Hi-
I looked at the script that afni_proc.py creates for some insight into this. In particular, I looked at the AFNI Bootcamp script for the big Tuesday session on using afni_proc.py, which is AFNI_data6/FT_analysis/s05.ap.uber. Running that script creates a file called ‘proc.FT’, and reading that commented script, the first part under the “auto block: outcount” block has useful suggestions for creating the outlier censor files; the “regress” block code has some helpful lines for dealing with enorm and combining the censor files. I am not sure if you have multiple runs or not, but this afni_proc.py command does (it has 3), so part of the work of creating the censoring files is concatenating information from separate runs.
++ For the outcount file:
In the first for loop, 3dToutcount is run a few times to create outcount.r*.1D file. Those exist in the results directory, so you don’t need to create those. I will also leave out the part of checking for pre-steady state TRs. I will also include the creation of the “runs” variable from above in the script (basically, specifying that there are 3 runs of data). That leaves:
# set list of runs
set runs = (`count -digits 2 1 3`)
foreach run ( $runs )
1deval -a outcount.r$run.1D -expr "1-step(a-0.05)" > rm.out.cen.r$run.1D
end
# catenate outlier censor files into a single time series
cat rm.out.cen.r*.1D > outcount_${subj}_censor.1D
In the above, the 0.05 value is the threshold, which you could set differently. The outcount_${subj}_censor.1D is the output censor file (combined with the enorm-calculated censor file later-- see below).

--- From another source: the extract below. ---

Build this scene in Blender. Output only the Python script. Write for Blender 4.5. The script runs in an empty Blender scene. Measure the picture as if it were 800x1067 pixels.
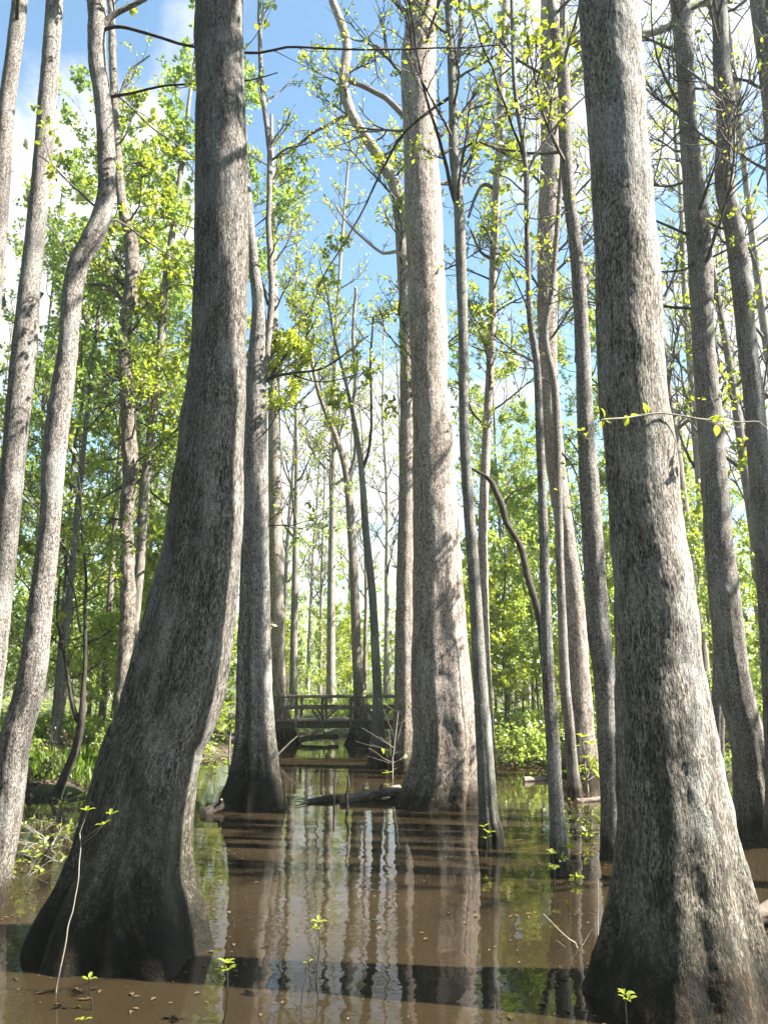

++ For the motion/enorm censoring:
This is the command that creates motion_${subj}enorm.1D, motion${subj}CENSORTR.txt and motion${subj}_censor.1D:
# create censor file motion_${subj}_censor.1D, for censoring motion
1d_tool.py -infile dfile_rall.1D -set_nruns 3 \
-show_censor_count -censor_prev_TR \
-censor_motion 0.3 motion_${subj}
Note that the input file is the dfile_rall.1D, with the addition information of the number of runs present. The “-censor_motion 0.3” is what sets the enorm motion censor limit. I think you could do something similar for your processing, rather than just using the enorm file itself.
++ For combining the censoring:
The next command after that uses 1deval to combine the censoring
# combine multiple censor files
1deval -a motion_${subj}_censor.1D -b outcount_${subj}_censor.1D \
-expr "a*b" > censor_${subj}_combined_2.1D
How is that? It becomes a lot simpler if you only have one run, but I left in the more general case here.